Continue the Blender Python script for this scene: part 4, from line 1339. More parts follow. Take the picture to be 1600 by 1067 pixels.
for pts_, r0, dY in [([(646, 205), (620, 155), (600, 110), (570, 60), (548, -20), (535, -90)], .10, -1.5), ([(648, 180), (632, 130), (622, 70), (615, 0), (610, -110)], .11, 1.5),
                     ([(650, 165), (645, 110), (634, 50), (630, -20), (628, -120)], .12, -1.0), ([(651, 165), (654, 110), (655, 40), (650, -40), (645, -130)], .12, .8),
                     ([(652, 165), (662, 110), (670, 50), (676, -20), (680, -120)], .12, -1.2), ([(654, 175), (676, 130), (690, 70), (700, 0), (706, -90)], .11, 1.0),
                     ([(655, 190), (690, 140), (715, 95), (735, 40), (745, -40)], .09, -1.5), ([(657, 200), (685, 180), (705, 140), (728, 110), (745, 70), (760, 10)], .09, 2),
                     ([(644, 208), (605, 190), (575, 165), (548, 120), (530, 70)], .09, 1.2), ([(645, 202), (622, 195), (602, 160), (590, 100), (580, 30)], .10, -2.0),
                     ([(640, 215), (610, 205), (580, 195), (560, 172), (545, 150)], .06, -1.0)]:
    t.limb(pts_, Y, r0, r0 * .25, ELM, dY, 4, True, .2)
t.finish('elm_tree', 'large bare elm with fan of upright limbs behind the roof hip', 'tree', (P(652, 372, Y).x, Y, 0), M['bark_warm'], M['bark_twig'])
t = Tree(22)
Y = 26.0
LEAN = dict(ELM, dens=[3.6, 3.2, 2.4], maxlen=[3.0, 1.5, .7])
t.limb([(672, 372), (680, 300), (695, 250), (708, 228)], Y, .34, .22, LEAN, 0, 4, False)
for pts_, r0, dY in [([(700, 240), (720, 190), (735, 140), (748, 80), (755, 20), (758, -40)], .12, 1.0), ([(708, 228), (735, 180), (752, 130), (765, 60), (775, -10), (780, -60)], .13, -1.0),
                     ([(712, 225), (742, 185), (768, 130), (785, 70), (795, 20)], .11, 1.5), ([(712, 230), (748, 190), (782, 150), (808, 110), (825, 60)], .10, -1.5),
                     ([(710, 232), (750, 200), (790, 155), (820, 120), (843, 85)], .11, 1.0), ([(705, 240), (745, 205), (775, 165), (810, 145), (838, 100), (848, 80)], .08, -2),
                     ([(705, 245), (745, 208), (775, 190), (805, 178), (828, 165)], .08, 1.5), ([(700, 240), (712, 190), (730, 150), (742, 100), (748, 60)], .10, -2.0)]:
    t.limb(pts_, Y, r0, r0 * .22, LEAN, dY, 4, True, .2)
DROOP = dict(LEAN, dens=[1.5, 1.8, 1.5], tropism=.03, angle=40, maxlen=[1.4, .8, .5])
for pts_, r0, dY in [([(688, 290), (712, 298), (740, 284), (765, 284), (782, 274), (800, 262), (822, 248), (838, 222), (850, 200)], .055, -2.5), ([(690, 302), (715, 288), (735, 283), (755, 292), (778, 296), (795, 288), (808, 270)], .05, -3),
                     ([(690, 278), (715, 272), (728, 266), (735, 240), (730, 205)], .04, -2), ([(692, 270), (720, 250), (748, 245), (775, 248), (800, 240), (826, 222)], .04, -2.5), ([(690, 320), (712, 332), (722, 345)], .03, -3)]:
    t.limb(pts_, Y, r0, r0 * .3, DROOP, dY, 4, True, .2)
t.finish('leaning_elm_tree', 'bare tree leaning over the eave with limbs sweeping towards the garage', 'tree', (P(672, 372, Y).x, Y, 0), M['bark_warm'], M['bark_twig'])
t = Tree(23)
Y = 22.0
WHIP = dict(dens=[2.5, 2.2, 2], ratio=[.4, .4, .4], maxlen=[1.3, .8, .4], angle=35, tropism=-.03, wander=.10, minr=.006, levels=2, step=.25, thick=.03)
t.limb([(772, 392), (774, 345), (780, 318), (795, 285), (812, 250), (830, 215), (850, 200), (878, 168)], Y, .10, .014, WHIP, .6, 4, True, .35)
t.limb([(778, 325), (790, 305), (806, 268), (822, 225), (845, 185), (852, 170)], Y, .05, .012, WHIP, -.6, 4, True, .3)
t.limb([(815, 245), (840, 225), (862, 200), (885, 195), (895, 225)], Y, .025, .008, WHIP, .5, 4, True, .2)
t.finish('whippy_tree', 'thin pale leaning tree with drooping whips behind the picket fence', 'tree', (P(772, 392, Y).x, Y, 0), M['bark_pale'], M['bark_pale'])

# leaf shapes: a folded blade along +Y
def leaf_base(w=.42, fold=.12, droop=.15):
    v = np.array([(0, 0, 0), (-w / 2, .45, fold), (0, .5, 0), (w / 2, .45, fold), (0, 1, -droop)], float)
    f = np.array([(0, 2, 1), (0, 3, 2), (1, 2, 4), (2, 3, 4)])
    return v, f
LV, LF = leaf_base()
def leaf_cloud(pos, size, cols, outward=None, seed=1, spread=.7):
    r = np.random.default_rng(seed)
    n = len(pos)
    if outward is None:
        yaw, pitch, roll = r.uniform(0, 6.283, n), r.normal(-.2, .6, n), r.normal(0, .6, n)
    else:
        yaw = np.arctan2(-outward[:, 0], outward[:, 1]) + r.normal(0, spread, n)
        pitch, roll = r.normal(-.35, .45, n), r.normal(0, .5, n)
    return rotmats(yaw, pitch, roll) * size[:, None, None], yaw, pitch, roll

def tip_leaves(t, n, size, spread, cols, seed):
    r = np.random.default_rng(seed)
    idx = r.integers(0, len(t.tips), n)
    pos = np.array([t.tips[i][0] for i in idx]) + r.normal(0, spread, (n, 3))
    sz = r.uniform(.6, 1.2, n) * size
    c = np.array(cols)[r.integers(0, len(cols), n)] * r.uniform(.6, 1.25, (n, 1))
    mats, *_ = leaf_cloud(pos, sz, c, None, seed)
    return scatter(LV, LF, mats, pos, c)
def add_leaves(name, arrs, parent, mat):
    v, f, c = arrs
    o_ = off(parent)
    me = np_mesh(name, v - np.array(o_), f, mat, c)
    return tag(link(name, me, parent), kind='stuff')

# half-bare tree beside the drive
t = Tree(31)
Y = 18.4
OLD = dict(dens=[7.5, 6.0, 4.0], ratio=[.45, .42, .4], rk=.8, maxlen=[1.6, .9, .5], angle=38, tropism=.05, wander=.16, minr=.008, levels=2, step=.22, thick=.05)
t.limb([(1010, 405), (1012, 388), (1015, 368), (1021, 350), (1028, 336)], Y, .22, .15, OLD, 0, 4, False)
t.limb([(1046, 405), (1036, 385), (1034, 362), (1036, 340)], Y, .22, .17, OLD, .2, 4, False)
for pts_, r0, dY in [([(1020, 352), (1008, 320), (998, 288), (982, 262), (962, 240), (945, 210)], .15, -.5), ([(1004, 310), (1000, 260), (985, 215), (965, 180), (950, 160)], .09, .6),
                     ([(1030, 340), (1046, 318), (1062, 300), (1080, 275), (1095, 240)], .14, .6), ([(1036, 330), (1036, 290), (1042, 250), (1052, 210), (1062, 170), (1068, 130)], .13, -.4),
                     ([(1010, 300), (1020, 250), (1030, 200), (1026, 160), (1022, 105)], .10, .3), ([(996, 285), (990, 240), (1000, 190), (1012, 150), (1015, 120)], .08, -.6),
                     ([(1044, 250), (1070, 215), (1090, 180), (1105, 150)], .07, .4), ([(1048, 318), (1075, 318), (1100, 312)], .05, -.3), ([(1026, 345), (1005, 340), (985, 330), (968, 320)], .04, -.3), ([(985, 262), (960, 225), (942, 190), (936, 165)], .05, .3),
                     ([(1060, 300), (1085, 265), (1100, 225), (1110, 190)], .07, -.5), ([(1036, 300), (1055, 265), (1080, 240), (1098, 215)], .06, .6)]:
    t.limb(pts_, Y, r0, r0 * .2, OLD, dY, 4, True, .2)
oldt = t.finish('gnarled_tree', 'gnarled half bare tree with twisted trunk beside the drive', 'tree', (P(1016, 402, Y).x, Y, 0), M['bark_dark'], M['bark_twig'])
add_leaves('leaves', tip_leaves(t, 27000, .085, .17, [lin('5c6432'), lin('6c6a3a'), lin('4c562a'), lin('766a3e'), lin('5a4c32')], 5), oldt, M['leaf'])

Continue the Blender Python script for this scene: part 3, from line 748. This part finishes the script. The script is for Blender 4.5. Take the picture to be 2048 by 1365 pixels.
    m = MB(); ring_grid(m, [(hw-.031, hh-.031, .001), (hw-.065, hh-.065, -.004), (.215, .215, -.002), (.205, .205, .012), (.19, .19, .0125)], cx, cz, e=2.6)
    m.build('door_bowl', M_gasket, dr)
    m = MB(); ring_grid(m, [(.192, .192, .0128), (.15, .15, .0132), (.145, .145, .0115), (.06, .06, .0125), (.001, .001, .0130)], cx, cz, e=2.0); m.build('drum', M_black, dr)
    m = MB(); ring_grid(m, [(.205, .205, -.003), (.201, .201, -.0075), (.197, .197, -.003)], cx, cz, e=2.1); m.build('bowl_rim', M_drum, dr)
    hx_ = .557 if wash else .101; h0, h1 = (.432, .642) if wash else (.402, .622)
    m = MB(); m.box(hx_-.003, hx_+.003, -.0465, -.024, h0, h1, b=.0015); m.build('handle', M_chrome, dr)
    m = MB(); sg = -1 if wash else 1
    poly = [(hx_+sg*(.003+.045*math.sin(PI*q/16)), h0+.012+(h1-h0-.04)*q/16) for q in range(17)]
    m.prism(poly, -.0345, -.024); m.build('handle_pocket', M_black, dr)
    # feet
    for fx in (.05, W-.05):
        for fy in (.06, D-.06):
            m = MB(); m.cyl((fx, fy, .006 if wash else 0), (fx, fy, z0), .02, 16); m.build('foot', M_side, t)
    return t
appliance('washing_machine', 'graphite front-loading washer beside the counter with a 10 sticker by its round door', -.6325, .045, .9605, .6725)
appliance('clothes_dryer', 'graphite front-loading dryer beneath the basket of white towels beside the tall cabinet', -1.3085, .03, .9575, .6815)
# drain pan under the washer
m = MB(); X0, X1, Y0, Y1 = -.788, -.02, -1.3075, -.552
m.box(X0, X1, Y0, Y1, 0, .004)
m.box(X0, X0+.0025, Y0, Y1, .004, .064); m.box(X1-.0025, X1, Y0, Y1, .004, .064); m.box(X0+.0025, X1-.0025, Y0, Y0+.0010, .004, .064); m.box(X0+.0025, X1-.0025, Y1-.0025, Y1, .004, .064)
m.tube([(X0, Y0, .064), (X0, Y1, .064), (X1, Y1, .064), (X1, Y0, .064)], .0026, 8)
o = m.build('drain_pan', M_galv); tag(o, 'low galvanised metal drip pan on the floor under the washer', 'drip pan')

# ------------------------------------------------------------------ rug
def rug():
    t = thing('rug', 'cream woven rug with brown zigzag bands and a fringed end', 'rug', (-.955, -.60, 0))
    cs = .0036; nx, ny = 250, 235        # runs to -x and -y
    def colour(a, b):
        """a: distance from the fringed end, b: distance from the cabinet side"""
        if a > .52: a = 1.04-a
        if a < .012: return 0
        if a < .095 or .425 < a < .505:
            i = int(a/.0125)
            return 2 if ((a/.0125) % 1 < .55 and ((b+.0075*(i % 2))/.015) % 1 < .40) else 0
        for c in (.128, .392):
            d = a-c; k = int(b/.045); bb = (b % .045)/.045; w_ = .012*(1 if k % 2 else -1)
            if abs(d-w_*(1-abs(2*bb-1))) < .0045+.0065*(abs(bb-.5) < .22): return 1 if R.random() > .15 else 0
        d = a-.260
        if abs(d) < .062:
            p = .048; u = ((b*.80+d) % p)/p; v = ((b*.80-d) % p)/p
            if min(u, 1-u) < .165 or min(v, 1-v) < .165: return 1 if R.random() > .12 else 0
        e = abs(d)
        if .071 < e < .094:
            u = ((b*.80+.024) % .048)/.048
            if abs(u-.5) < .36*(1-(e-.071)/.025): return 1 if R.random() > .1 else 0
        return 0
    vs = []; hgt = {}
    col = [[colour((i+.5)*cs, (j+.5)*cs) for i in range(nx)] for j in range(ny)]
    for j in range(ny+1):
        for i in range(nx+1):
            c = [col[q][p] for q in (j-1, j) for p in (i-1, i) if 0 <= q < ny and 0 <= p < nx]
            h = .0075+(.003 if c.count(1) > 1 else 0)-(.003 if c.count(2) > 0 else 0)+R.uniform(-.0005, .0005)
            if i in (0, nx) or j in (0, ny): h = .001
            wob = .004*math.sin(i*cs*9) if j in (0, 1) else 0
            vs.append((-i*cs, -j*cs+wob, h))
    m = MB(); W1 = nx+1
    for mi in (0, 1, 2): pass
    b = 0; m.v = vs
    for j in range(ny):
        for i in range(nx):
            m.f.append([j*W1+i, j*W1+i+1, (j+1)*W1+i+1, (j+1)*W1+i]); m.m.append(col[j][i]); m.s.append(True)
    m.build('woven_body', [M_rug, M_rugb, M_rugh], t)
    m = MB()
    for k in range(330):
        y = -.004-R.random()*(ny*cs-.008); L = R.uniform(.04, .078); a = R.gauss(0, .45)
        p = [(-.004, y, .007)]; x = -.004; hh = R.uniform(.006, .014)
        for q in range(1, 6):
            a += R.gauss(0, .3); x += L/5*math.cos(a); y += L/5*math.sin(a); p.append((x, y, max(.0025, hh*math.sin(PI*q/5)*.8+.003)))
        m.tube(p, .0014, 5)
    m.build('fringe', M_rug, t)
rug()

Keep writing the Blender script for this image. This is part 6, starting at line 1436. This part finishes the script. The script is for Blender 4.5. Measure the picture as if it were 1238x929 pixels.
※ ※ ※
WORK REQUIRED =>
Copy each line of the listing that contains the string "scene".

EXERCISE ANSWER =>
Continue the Blender Python script for this scene: part 4, from line 1339. More parts follow. Take the picture to be 1600 by 1067 pixels.
Continue the Blender Python script for this scene: part 3, from line 748. This part finishes the script. The script is for Blender 4.5. Take the picture to be 2048 by 1365 pixels.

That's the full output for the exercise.